In 1743, it served as a post office. In 1773, when the establishment was known as Swallow's Tavern, the first Chamber of Commerce in America was formed on the site. During the Revolutionary period, the tavern was among those that hosted meetings of the Sons of Liberty. On August 29, 1783, when it was called The City Tavern, 43 Continental Army officers residing in South Carolina met at the calling of Major General William Moultrie to establish the South Carolina Society of the Cincinnati. After the tavern burned down in 1796 and was rebuilt, in May 31, 1801 the Ancient and Accepted Scottish Rite of Freemasonry was founded. Later, in the 19th century, it became a grocery store called Klinck, Wickenburg and Company.
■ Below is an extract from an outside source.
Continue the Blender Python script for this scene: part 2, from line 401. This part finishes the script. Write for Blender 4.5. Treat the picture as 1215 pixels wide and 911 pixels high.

The building was demolished in 1928 to make way for the construction of the classic style bank faced with Indiana limestone at a cost of $280,000. Salvaged bricks from the demolition were used in the construction of the outbuildings behind one of Charleston's oldest double tenements at 143 1nd 145 Church Street.

Even though Shepheard's Tavern has gone the way of other Charleston icons such as the Charleston Hotel, the Argyle Hotel, Bennett Rice Mill, and Institute Hall, to name a few, its prominence in early Charleston is forever burned into the city's historical archives. Take a walk to the corner of busy Broad and Church Street and pause for a few moments. Try to envision the four story building that strategically stood there once upon a time and recall its impressive history. If you need a little assistance in nudging your imagination, stop at the Market Pavilion Hotel and indulge in one of its Nitrotinis before embarking on your trip to the past. The patrons of the old tavern would be envious.